Outro recurso que o jornalista usa para advertir o leitor de que, dentro da notícia, começou outra idéia, é escolher uma palavra-chave e colocá-la no início da frase. A palavra-chave está ligada com a idéia que começa e rompe a continuidade com a idéia precedente. Ao mesmo tempo forma parte do contexto geral da notícia, isto é, serve para juntar um novo aspecto dentro da idéia básica.

O fato é abordado por partes e uma palavra-chave, que introduz cada uma das partes, é usada para iniciar cada parágrafo. Exemplo: Ao falar de uma nova máquina no mercado, cada parágrafo poderia começar com os vários aspectos da notícia: A invenção…O motor….O consumo de energia….Outra vantagem….O único problema….A comercialização….

4. A prática da notícia

Na opinião do professor Nilson Lage (Estrutura da Notícia. São Paulo: Ática, 1998) "aprende-se a escrever notícias como se aprende a andar: tentando e levando tombos. Por isso, quem quiser ser jornalista deve ler por hábito e manter-se informado; freqüentar bons autores, a gramática e o dicionário; contar por escrito o que se vê e pode ser interessante para alguém; resumir documentos; interrogar pessoas; colher e processar informações; vencer a inibição; cuidar de ser confiável. Tudo isto até ficar bom, muito bom, perfeito".
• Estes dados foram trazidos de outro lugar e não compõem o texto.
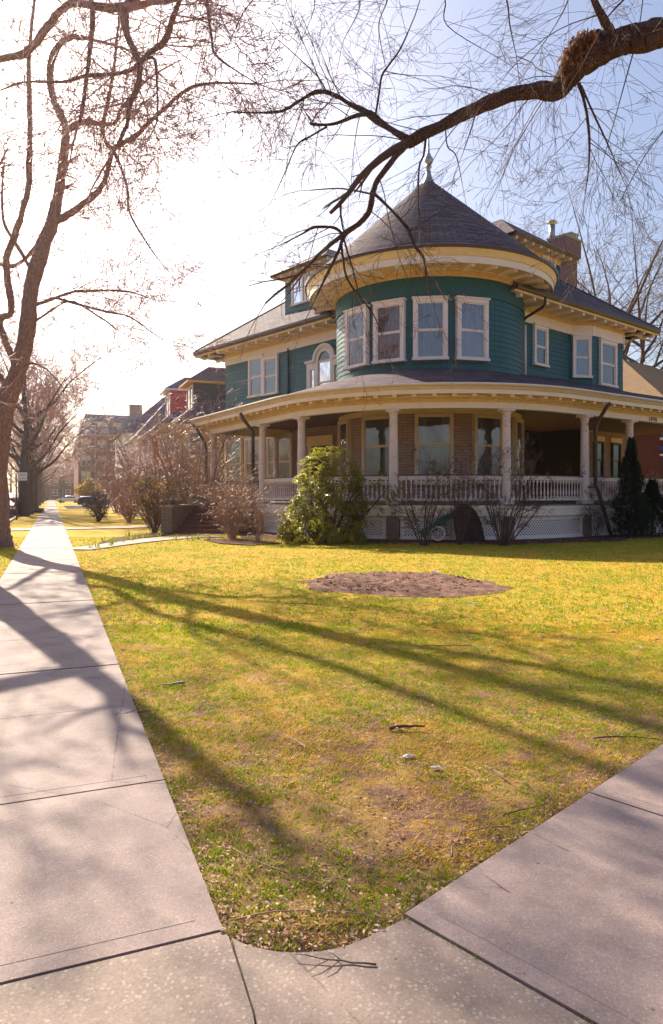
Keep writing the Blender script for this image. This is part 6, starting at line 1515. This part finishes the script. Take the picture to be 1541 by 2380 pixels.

Com isto Nilson Lage, que é jornalista, quer dizer que é mais fácil fazer notícias do que explicar como se faz, a exemplo do que ocorre em todas as práticas.

Quando era ombudsman da Folha de S.Paulo, em 1989/1990, em palestras a estudantes de Jornalismo por todo o Brasil, Caio Túlio Costa ensinava que para ser um bom jornalista, captando as informações corretamente e redigindo a notícia com o melhor texto, "é recomendável, antes de tudo, leitura, leitura e leitura, além de uma sintonia diária com o mundo, com as ruas, com os problemas do cotidiano, com o que as pessoas estão vivendo".

Sobre a objetividade que o lead comporta, Caio Túlio ensina: "Objetividade jornalística é uma balela, mas aproximar-se dela é dever do profissional".